The recommendations include making digital “integral to overall strategy and delivery” across the public sector and mandating the Scottish government’s Digital Transformation Service to work with all public bodies, not just central government.

This is a long-standing debate in England, where local councils are left without help to digitally transform their services because the Government Digital Service does not cover local government.

The report also calls on the Scottish government to create a CDO for Scotland “to progress Digital Scotland development from inftrastructure to economic growth and public services”. Similarly, all public bodies should appoint a CDO, the report said.

It argues that if Scotland becomes a “digital world leader”, the country’s GDP would increase to £13bn by 2030, compared to £4bn if only incremental improvements are made.

Ross Martin, chief executive of the SCDI, said Scotland’s poor productivity has “bedevilled the Scottish economy” and that the government needs to “seize this opportunity to work smarter, innovate and internationalise” by becoming a digital nation.

“We recommend the appointment of the first chief digital officer for Scotland to provide leadership, advice and challenge at the most senior levels of government on the frontier of technological progress and similar appointments across the public and private sectors,” said Martin.

“There is a range of positive work in progress on digitalisation and some great examples of businesses using digital technologies to better meet the needs of their customers. However, with economic headwinds strengthening, becoming a digital world-leader is essential if Scotland is to transition from a fragile to an agile economy.”  

Minimum broadband speed

The report says everyone in Scotland should have access to a minimum broadband speed of 10Mbit/s and 4G mobile coverage, followed by ultrafast broadband at 500Mbit/s and 5G roll-out by 2025.

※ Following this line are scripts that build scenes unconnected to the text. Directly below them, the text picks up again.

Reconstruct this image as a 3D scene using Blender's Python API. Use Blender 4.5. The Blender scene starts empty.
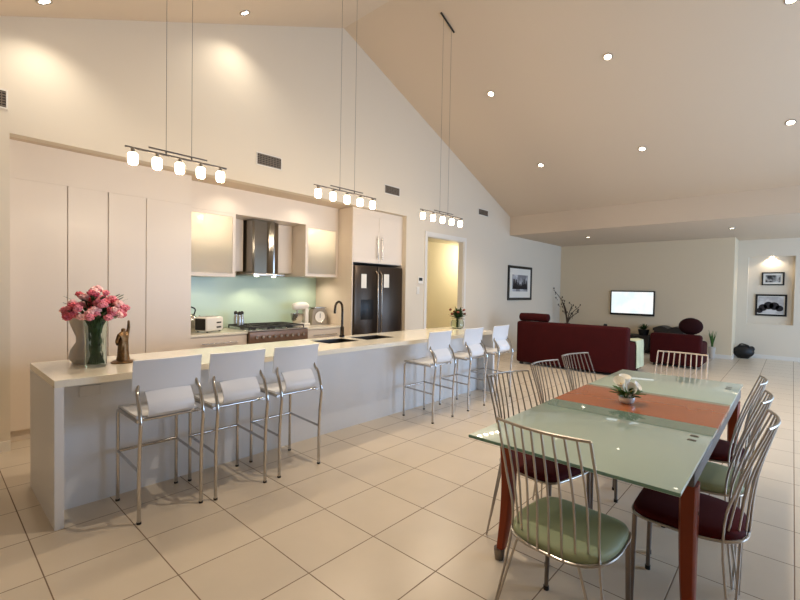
import bpy, bmesh, math, random
from mathutils import Vector, Matrix
random.seed(7)
PI = math.pi
S = bpy.context.scene
COL = S.collection

# ------------------------------------------------------------------ materials
def lin(c):
    return tuple((v/12.92 if v <= .04045 else ((v+.055)/1.055)**2.4) for v in c)
def rgb(r, g, b):
    return lin((r/255, g/255, b/255)) + (1.0,)
MATS = {}
def mat(name, col, rough=.5, metal=0., bump=0., bscale=40., var=0., vscale=6., trans=0., coat=0., emit=None, estr=0., spec=.5, ior=1.45, sheen=0.):
    m = bpy.data.materials.new(name); m.use_nodes = True
    nt = m.node_tree; N = nt.nodes; L = nt.links
    p = N['Principled BSDF']
    p.inputs['Base Color'].default_value = col
    p.inputs['Roughness'].default_value = rough
    p.inputs['Metallic'].default_value = metal
    p.inputs['Transmission Weight'].default_value = trans
    p.inputs['Coat Weight'].default_value = coat
    p.inputs['Coat Roughness'].default_value = .03
    p.inputs['Specular IOR Level'].default_value = spec
    p.inputs['IOR'].default_value = ior
    p.inputs['Sheen Weight'].default_value = sheen
    if emit:
        p.inputs['Emission Color'].default_value = emit
        p.inputs['Emission Strength'].default_value = estr
    tc = N.new('ShaderNodeTexCoord')
    if var > 0:
        n = N.new('ShaderNodeTexNoise'); n.inputs['Scale'].default_value = vscale; n.inputs['Detail'].default_value = 4
        L.new(tc.outputs['Object'], n.inputs['Vector'])
        r = N.new('ShaderNodeMapRange'); r.inputs['From Min'].default_value = .3; r.inputs['From Max'].default_value = .7
        r.inputs['To Min'].default_value = 1-var; r.inputs['To Max'].default_value = 1+var
        L.new(n.outputs['Fac'], r.inputs['Value'])
        mx = N.new('ShaderNodeVectorMath'); mx.operation = 'SCALE'
        mx.inputs[0].default_value = col[:3]
        L.new(r.outputs['Result'], mx.inputs['Scale']); L.new(mx.outputs['Vector'], p.inputs['Base Color'])
    if bump > 0:
        n = N.new('ShaderNodeTexNoise'); n.inputs['Scale'].default_value = bscale; n.inputs['Detail'].default_value = 3
        L.new(tc.outputs['Object'], n.inputs['Vector'])
        b = N.new('ShaderNodeBump'); b.inputs['Strength'].default_value = bump; b.inputs['Distance'].default_value = .01
        L.new(n.outputs['Fac'], b.inputs['Height']); L.new(b.outputs['Normal'], p.inputs['Normal'])
    MATS[name] = m
    return m

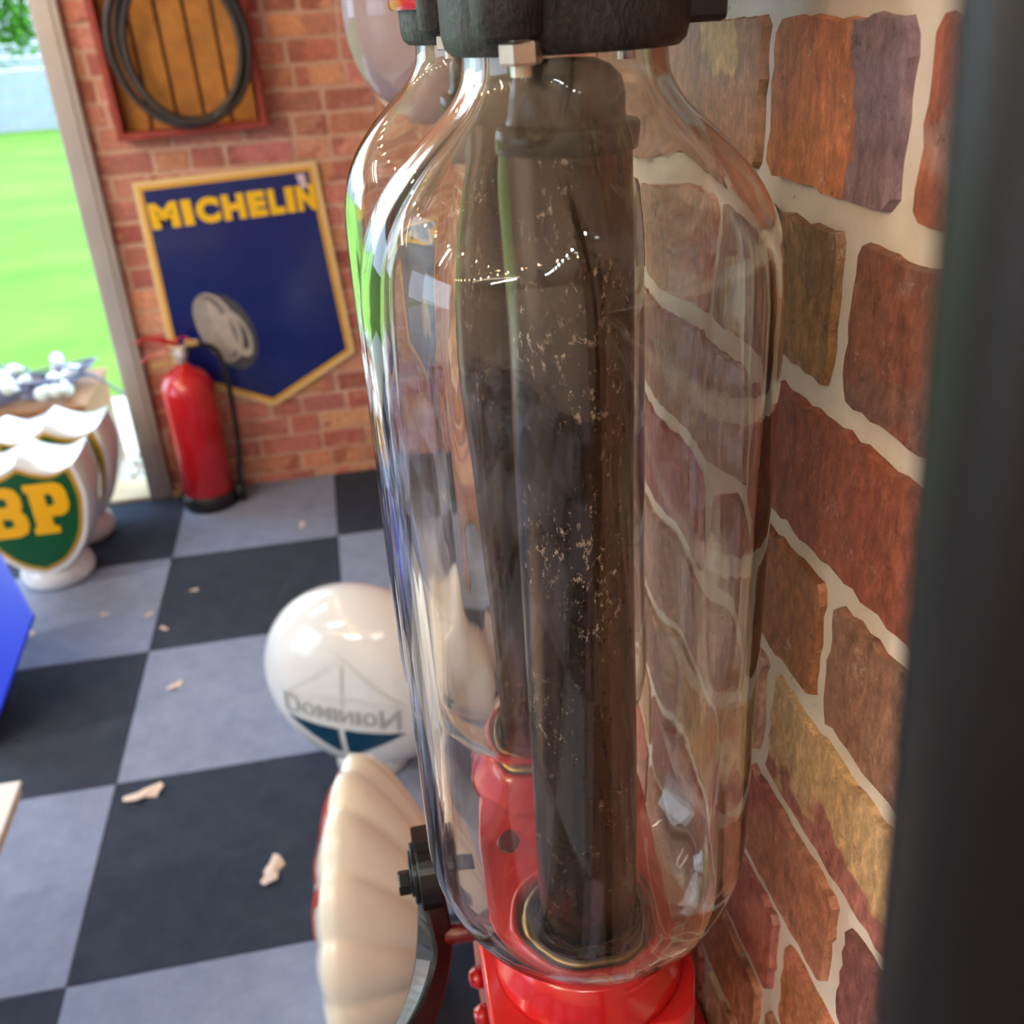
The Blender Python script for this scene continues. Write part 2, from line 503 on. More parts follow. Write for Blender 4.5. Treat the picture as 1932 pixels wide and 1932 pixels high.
# bricks -----------------------------------------------------------
NEAR_TONES = [(178, 122, 90), (152, 90, 74), (142, 106, 98), (162, 120, 98), (164, 102, 82), (136, 96, 88), (188, 150, 114), (158, 92, 76)]
FAR_TONES = [(182, 118, 102), (172, 104, 90), (192, 130, 108), (162, 96, 84), (196, 138, 108), (176, 112, 100)]
def brick_outline(s0, s1, z0, z1, rag, step, rng):
    pts = []
    c = min(0.004, (s1-s0)*0.1)*rng.uniform(0.4, 1.2)
    corners = [(s0, z0), (s1, z0), (s1, z1), (s0, z1)]
    for k in range(4):
        a, b = corners[k], corners[(k+1) % 4]
        L = math.hypot(b[0]-a[0], b[1]-a[1]); n = max(2, int(L/step))
        dx, dz = (b[0]-a[0])/L, (b[1]-a[1])/L
        for i in range(n):
            t = c/L + (1-2*c/L)*i/(n-1)
            j = rng.gauss(0, rag)
            j = max(-2*rag, min(2*rag, j))
            pts.append((a[0]+(b[0]-a[0])*t - dz*j, a[1]+(b[1]-a[1])*t + dx*j))
    return pts

def add_brick(bm, pts, place, proud, tone, tone_b, lay, layb, lays, split):
    cs = sum(p[0] for p in pts)/len(pts); cz = sum(p[1] for p in pts)/len(pts)
    back = [bm.verts.new(place(p[0], p[1], -0.0025)) for p in pts]
    frt = [bm.verts.new(place(p[0]+(cs-p[0])*0.012, p[1]+(cz-p[1])*0.02, proud)) for p in pts]
    fs = [bm.faces.new(frt)]
    n = len(pts)
    for i in range(n):
        fs.append(bm.faces.new((back[i], back[(i+1) % n], frt[(i+1) % n], frt[i])))
    for i, v in enumerate(back+frt):
        p = pts[i % n]
        v[lay] = tone; v[layb] = tone_b
        v[lays] = split[0]*(p[0]-cs)+split[1]*(p[1]-cz)+split[2]

def jit(t, rng, a=14):
    k = rng.uniform(-a, a)
    return lin(*[max(8, min(245, c+k+rng.uniform(-5, 5))) for c in t])

def rows_for(s_min, s_max, z_top, pitch, nrows, fixed, mort, rng):
    out = []
    for r in range(nrows):
        zt = z_top - r*pitch - mort/2; zb = z_top-(r+1)*pitch+mort/2
        joints = sorted(fixed.get(r, []))
        if not joints: joints = [s_min+rng.uniform(0.0, 0.2)]
        a = joints[0]
        while a > s_min:
            a -= rng.choice((0.105, 0.15, 0.205, 0.205)); joints.append(a)
        a = max(joints)
        while a < s_max:
            a += rng.choice((0.105, 0.15, 0.205, 0.205)); joints.append(a)
        joints.sort()
        for p, q in zip(joints[:-1], joints[1:]):
            p2, q2 = max(p+mort/2, s_min), min(q-mort/2, s_max)
            if q2-p2 > 0.012: out.append((r, p2, q2, max(zb, 0.001), min(zt, H)))
    return [b for b in out if b[4]-b[3] > 0.012]

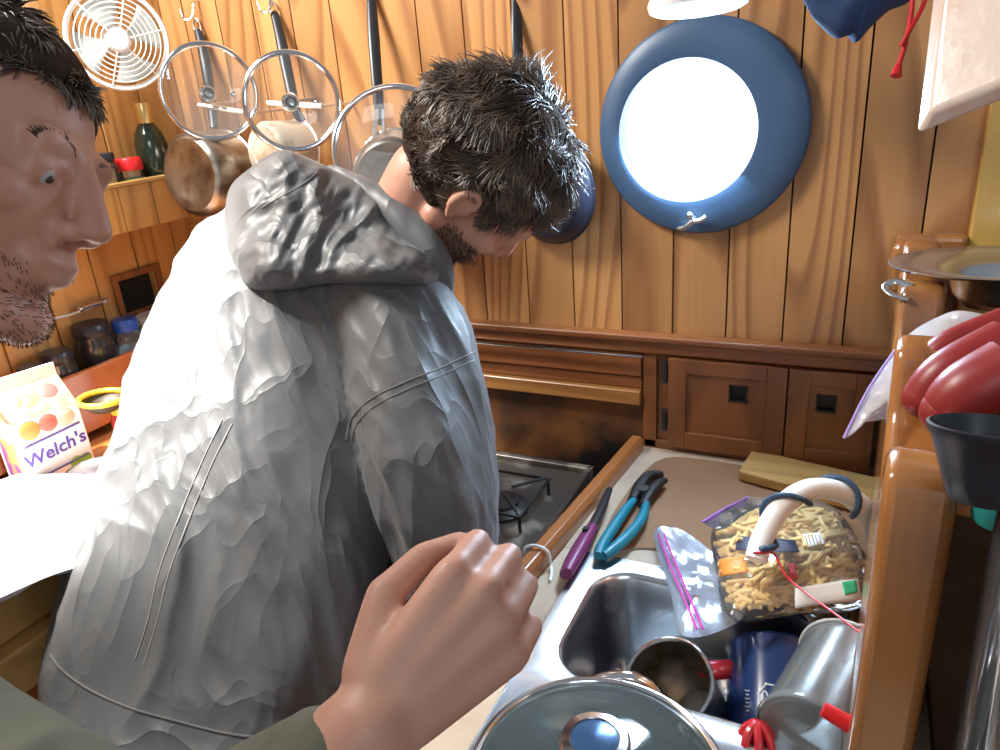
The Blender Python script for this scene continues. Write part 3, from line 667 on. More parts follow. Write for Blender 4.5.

The Scottish government’s £410m Digital Scotland Superfast Broadband (DSSB) programme is already working to implement fibre broadband across 750,000 premises, and is on track to meet the national target of 95% of properties by December 2017.

Other recommendations include implementing digital skills in teacher training and addressing the shortage of computer science teachers, and asking government to develop a long-term framework “allays public concerns about data-sharing and encourage an open, joined-up and industry-friendly approach by public bodies”.